Lo peor, con todo, es que seguimos sin afrontar el segundo gran frente de nuestra crisis. El problema de una economía paralizada, de un PIB que merma y un consumo que se congela. El discurso de la austeridad del Gobierno parece dirigido sólo a las familias cuya renta disponible disminuye cada día, a sectores ineficientes condenados a la extinción (como la minería) o a las ayudas a otras áreas productivas acostumbradas en exceso a las ayudas. La subida de impuestos directos e indirectos, de los impuestos especiales y de los costos generales de las actividades (transporte, materias primas, energía, etcétera) constituye un freno para que nuestra economía siga en decadencia, nuestros costos de producción se disparen y nuestras exportaciones sean menos competitivas.

Y resulta aún más deprimente si se tiene en consideración el discurso que se encuentra en la oposición, cuya única finalidad es rentabilizar el desgaste que el Gobierno ocasiona al Partido Popular, sin ningún sentido de estado y sin más responsabilidad que pedir con una mano menos impuestos y con la otra más gastos, con una mano negar los recortes y con la otra pedir más reformas. El pensamiento de urna ha llegado a tal paroxismo, que hasta el líder de la oposición, Alfredo Pérez Rubalcaba, ha sido criticado por plantear la posibilidad de un pacto de estado, un gran acuerdo de los dos grandes partidos para la salvación de España. Poco más se puede decir de algo que parece tan claro y coherente.

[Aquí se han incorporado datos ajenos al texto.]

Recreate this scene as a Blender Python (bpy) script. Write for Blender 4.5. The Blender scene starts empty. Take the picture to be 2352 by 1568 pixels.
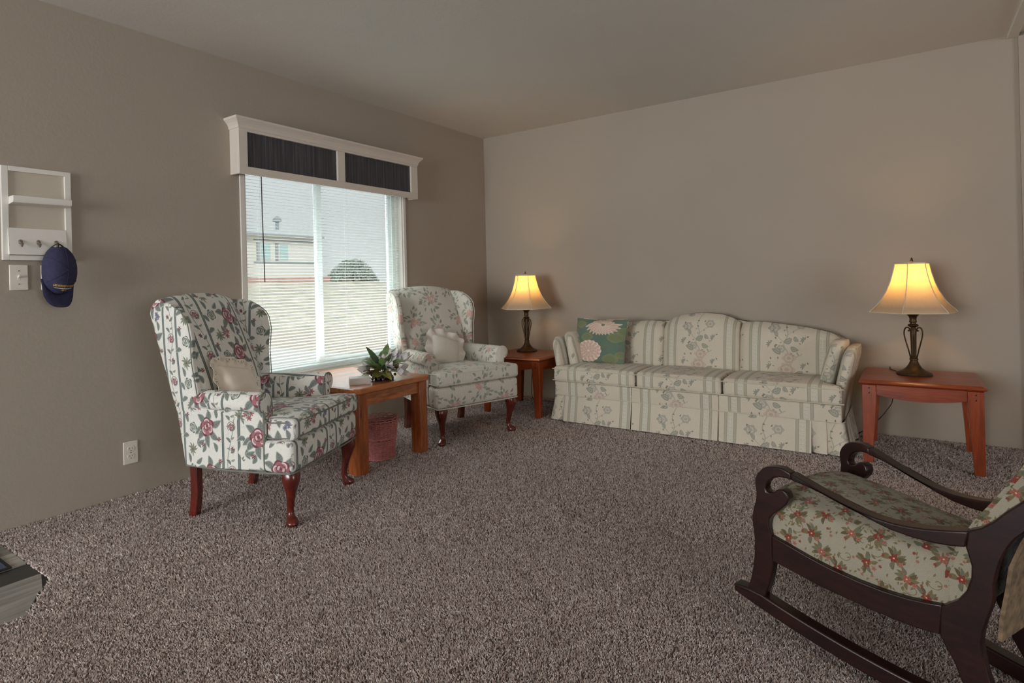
import bpy, bmesh, math, random
import numpy as np
from mathutils import Vector, Matrix
from math import sin, cos, pi, radians as RAD
random.seed(7); np.random.seed(7)
S = bpy.context.scene
COL = S.collection

# ---------------------------------------------------------------- camera
cam_d = bpy.data.cameras.new('camera'); cam = bpy.data.objects.new('camera', cam_d); COL.objects.link(cam)
CAM = Vector((3.3765, -4.5231, 1.0573)); YAW = 0.5982; ROLL = -0.0241
_f = Vector((-sin(YAW), cos(YAW), 0.0)); _r0 = Vector((cos(YAW), sin(YAW), 0)); _u0 = _r0.cross(_f)
_r = cos(ROLL)*_r0 + sin(ROLL)*_u0; _u = -sin(ROLL)*_r0 + cos(ROLL)*_u0
m = Matrix(((_r.x, _u.x, -_f.x, CAM.x), (_r.y, _u.y, -_f.y, CAM.y), (_r.z, _u.z, -_f.z, CAM.z), (0, 0, 0, 1)))
cam.matrix_world = m
cam_d.sensor_width = 36; cam_d.lens = 36*1339.17/2352
cam_d.shift_y = -(784-645.76)/2352
cam_d.clip_start = 0.05; cam_d.clip_end = 300
S.camera = cam

# ---------------------------------------------------------------- world, sun, daylight, exposure
w = bpy.data.worlds.new('sky'); S.world = w; w.use_nodes = True
bg = w.node_tree.nodes['Background']; bg.inputs[0].default_value = (0.97, 0.985, 1.0, 1); bg.inputs[1].default_value = 0.72
def light(name, kind, loc, power, color, rot=(0, 0, 0), size=None, size_y=None, radius=None):
    d = bpy.data.lights.new(name, kind); d.energy = power; d.color = color
    o = bpy.data.objects.new(name, d); COL.objects.link(o); o.location = loc; o.rotation_euler = rot
    if kind == 'AREA':
        d.shape = 'RECTANGLE'; d.size = size; d.size_y = size_y
    if radius is not None: d.shadow_soft_size = radius
    return o
sun = light('sun', 'SUN', (0, 0, 10), 1.6, (1.0, 0.96, 0.9)); sun.data.angle = RAD(20)
sun.rotation_euler = Vector((0.75, -0.25, 0.62)).to_track_quat('Z', 'Y').to_euler()
# front daylight is inferred behind the camera; side opening and lamp are added fill
light('daylight_front_window', 'AREA', (1.4, -9.35, 1.35), 262, (0.95, 0.98, 1.0), (RAD(99), 0, 0), 2.6, 1.9)
light('added_side_fill', 'AREA', (8.35, -4.6, 1.35), 88, (0.98, 0.97, 0.98), (RAD(100), 0, RAD(90)), 3.0, 1.9)
S.view_settings.view_transform = 'Standard'; S.view_settings.look = 'None'
S.view_settings.exposure = 0.0; S.view_settings.gamma = 1.0; S.view_settings.use_curve_mapping = False
S.cycles.max_bounces = 8; S.cycles.diffuse_bounces = 5; S.cycles.transparent_max_bounces = 12
S.cycles.caustics_reflective = False; S.cycles.caustics_refractive = False
S.cycles.sample_clamp_indirect = 4.0

# ---------------------------------------------------------------- helpers
def srgb(r, g, b):
    f = lambda c: (c/255/12.92) if c/255 <= .04045 else ((c/255+.055)/1.055)**2.4
    return (f(r), f(g), f(b), 1)
def prop(o, label=None, cat=None, group=None, kind=None):
    if label: o['label'] = label
    if cat: o['category'] = cat
    if group: o['group'] = group
    if kind: o['kind'] = kind
    return o
def thing(name, label, cat, loc=(0, 0, 0), rz=0, group=None):
    o = bpy.data.objects.new(name, None); COL.objects.link(o); o.empty_display_size = .1
    o.location = loc; o.rotation_euler = (0, 0, rz)
    return prop(o, label, cat, group)
def add(name, V, F, mat, parent=None, smooth=True, ang=40, uv=None, bevel=0, seg=2, loc=None, rot=None):
    me = bpy.data.meshes.new(name)
    me.from_pydata([tuple(v) for v in V], [], F)
    bm = bmesh.new(); bm.from_mesh(me); bmesh.ops.recalc_face_normals(bm, faces=bm.faces); bm.to_mesh(me); bm.free()
    if smooth:
        me.polygons.foreach_set('use_smooth', [True]*len(me.polygons)); me.set_sharp_from_angle(angle=RAD(ang))
    if uv is not None: box_uv(me, *uv)
    me.materials.append(mat)
    o = bpy.data.objects.new(name, me); COL.objects.link(o)
    if parent: o.parent = parent
    if loc: o.location = loc
    if rot: o.rotation_euler = rot
    if bevel:
        b = o.modifiers.new('bevel', 'BEVEL'); b.width = bevel; b.segments = seg; b.limit_method = 'ANGLE'; b.angle_limit = RAD(35)
        if smooth: me.polygons.foreach_set('use_smooth', [True]*len(me.polygons))
        b.harden_normals = False
    return o
def box_uv(me, tw, th, ou=0, ov=0, mode='box'):
    """project the cloth: stripes (v) run up on walls of the piece and front-to-back on its top. fn(mode)"""
    L = me.uv_layers.new(name='UVMap')
    vs = me.vertices
    for p in me.polygons:
        n = p.normal
        ax, ay, az = abs(n.x), abs(n.y), abs(n.z)
        if mode == 'box':
            k = 'z' if az > .75 else ('x' if ax >= ay else 'y')
        elif mode == 'boxy':           # top uses x across
            k = 'zy' if az > .75 else ('x' if ax >= ay else 'y')
        else: k = mode
        for li in p.loop_indices:
            c = vs[me.loops[li].vertex_index].co
            if k == 'z': u, v = c.y, c.x
            elif k == 'zy': u, v = c.x, c.y
            elif k == 'x': u, v = c.y, c.z
            else: u, v = c.x, c.z
            L.data[li].uv = (u/tw+ou, v/th+ov)
def boxVF(x0, x1, y0, y1, z0, z1):
    V = [(x, y, z) for z in (z0, z1) for y in (y0, y1) for x in (x0, x1)]
    return V, [(0, 2, 3, 1), (4, 5, 7, 6), (0, 1, 5, 4), (2, 6, 7, 3), (0, 4, 6, 2), (1, 3, 7, 5)]
def join(*vf):
    V, F = [], []
    for v, f in vf:
        k = len(V); V += list(v); F += [tuple(i+k for i in q) for q in f]
    return V, F
def box(name, b, mat, parent=None, bevel=0.002, **k):
    V, F = boxVF(*b)
    return add(name, V, F, mat, parent, smooth=bevel > 0, bevel=bevel, **k)
def loft(secs, caps=True, closed_u=True, closed_v=False):
    n = len(secs[0]); V = [p for s in secs for p in s]; F = []
    m_ = len(secs)
    for i in range(m_ if closed_v else m_-1):
        j = (i+1) % m_
        for k in range(n if closed_u else n-1):
            l = (k+1) % n
            F.append((i*n+k, i*n+l, j*n+l, j*n+k))
    if caps and closed_u and not closed_v:
        F.append(tuple(range(n))[::-1]); F.append(tuple((m_-1)*n+k for k in range(n)))
    return V, F
def tube(path, r, n=8, closed=False, caps=True, flat=1.0):
    P = [Vector(p) for p in path]; m_ = len(P); secs = []
    up = None
    for i, p in enumerate(P):
        a = P[(i-1) % m_] if (closed or i > 0) else p; b = P[(i+1) % m_] if (closed or i < m_-1) else p
        t = (b-a).normalized()
        if up is None:
            up = Vector((0, 0, 1)) if abs(t.z) < .9 else Vector((1, 0, 0))
        s = t.cross(up)
        if s.length < 1e-5: s = t.cross(Vector((0.3, 1, 0.1)))
        s.normalize(); up = s.cross(t).normalized()
        rr = r[i] if hasattr(r, '__len__') else r
        secs.append([tuple(p + (s*cos(2*pi*k/n)*flat + up*sin(2*pi*k/n))*rr) for k in range(n)])
    return loft(secs, caps=caps and not closed, closed_v=closed)
def lathe(prof, n=24, c=(0, 0)):
    secs = [[(c[0]+r*cos(2*pi*k/n), c[1]+r*sin(2*pi*k/n), z) for k in range(n)] for r, z in prof]
    return loft(secs)
def prism(pts, t0, t1, fn):
    """outline in 2D extruded between t0 and t1; fn(a,b,t)->xyz"""
    n = len(pts)
    V = [fn(a, b, t0) for a, b in pts]+[fn(a, b, t1) for a, b in pts]
    F = [tuple(range(n))[::-1], tuple(range(n, 2*n))]+[(k, (k+1) % n, n+(k+1) % n, n+k) for k in range(n)]
    return V, F
def rbox(h, r, n=10, puff=(0, 0, 0), warp=None, c=(0, 0, 0)):
    """soft rounded box: half sizes h, edge radius r, puffed faces, optional warp(x,y,z)"""
    hx, hy, hz = h; idx = {}; V = []; F = []
    def cdiv(hh):   # divisions: dense at the rounded borders
        k = 3; inner = max(2, n)
        a = [-1+(r/hh)*(1-cos(pi/2*i/k)) for i in range(k)]
        b = [-1+r/hh+(2-2*r/hh)*i/inner for i in range(inner+1)]
        return a+b+[-x for x in a[::-1]]
    gx, gy, gz = cdiv(hx), cdiv(hy), cdiv(hz)
    def vert(i, j, k):
        key = (i, j, k)
        if key in idx: return idx[key]
        p = Vector((gx[i]*hx, gy[j]*hy, gz[k]*hz))
        q = Vector((max(-hx+r, min(hx-r, p.x)), max(-hy+r, min(hy-r, p.y)), max(-hz+r, min(hz-r, p.z))))
        d = p-q
        if d.length > 1e-9: d = d.normalized()*r
        p = q+d
        a, b, e = gx[i], gy[j], gz[k]
        fx, fy, fz = max(0, 1-a*a), max(0, 1-b*b), max(0, 1-e*e)
        p.x += puff[0]*(a)*fy**.6*fz**.6; p.y += puff[1]*(b)*fx**.6*fz**.6; p.z += puff[2]*(e)*fx**.6*fy**.6
        t = (p.x, p.y, p.z)
        if warp: t = warp(*t)
        t = (t[0]+c[0], t[1]+c[1], t[2]+c[2])
        idx[key] = len(V); V.append(t); return idx[key]
    nx, ny, nz = len(gx)-1, len(gy)-1, len(gz)-1
    for i in range(nx):
        for j in range(ny):
            F.append((vert(i, j, 0), vert(i, j+1, 0), vert(i+1, j+1, 0), vert(i+1, j, 0)))
            F.append((vert(i, j, nz), vert(i+1, j, nz), vert(i+1, j+1, nz), vert(i, j+1, nz)))
    for i in range(nx):
        for k in range(nz):
            F.append((vert(i, 0, k), vert(i+1, 0, k), vert(i+1, 0, k+1), vert(i, 0, k+1)))
            F.append((vert(i, ny, k), vert(i, ny, k+1), vert(i+1, ny, k+1), vert(i+1, ny, k)))
    for j in range(ny):
        for k in range(nz):
            F.append((vert(0, j, k), vert(0, j, k+1), vert(0, j+1, k+1), vert(0, j+1, k)))
            F.append((vert(nx, j, k), vert(nx, j+1, k), vert(nx, j+1, k+1), vert(nx, j, k+1)))
    return V, F
def spline(pts, n=8, closed=False):
    P = [Vector(p) for p in pts]; m_ = len(P); out = []
    rng = range(m_ if closed else m_-1)
    for i in rng:
        p0 = P[(i-1) % m_] if closed or i > 0 else P[0]*2-P[1]
        p1, p2 = P[i], P[(i+1) % m_]
        p3 = P[(i+2) % m_] if closed or i < m_-2 else P[-1]*2-P[-2]
        for k in range(n):
            t = k/n
            out.append(0.5*((2*p1)+(p2-p0)*t+(2*p0-5*p1+4*p2-p3)*t*t+(3*p1-p0-3*p2+p3)*t**3))
    if not closed: out.append(P[-1])
    return [tuple(v) for v in out]
def lerp(xs, ys, x):
    return float(np.interp(x, xs, ys))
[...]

Los conservadores llegaron al poder para rescatar el prestigio internacional de España. Para aplicar una profunda reforma a una administración deficiente, enorme y costosa. Para situarnos en el horizonte de Europa quitándonos el cuento del milagro español que habíamos construido a base de ladrillos y deuda. Pues bien, no han dado ni una. Primero, porque a la administración a estas alturas no le ha tocado asumir ningún cambio estructural. Segundo, porque la tasa de prestigio internacional de España está en mínimos históricos y su deuda a un paso del bono basura. Y tercero, porque nos estamos haciendo europeos, pero sólo por la vía de los impuestos que pagamos.
Todos esperábamos, además, una transformación de los modos de una administración decimonónica. Pero este galimatías, en el que las culpas viajan de las autonomías al Gobierno central -y la solución a todos los males consiste en pedir más dinero prestado, subir más y más impuestos y atacar el núcleo de un consumo congelado con más medidas para enfriarlo (eliminar pagas extras de funcionarios, reducir subsidios de paro, recortar pensiones, copagos sanitarios, más IVA)- consiste en una tibia reforma apoyada realmente en más de lo mismo.
Sobrevivir no es cambiar. Recortar no es transformar. Y España saldrá de esta -porque saldrá- con los mismos errores. No sólo podemos perder el tiempo y estar a la cola de los países desarrollados, sino que habremos perdido la oportunidad de eliminar los vicios y lastres de un país que supo hacer la primera transición y naufragó clamorosamente en la segunda. La que afectaba al tronco de los privilegios y gastos desmedidos de la propia administración. Tal vez porque aquí funcione ese viejo axioma que establece que uno está poco dispuesto a reformar algo cuando el reformado es al mismo tiempo el reformador.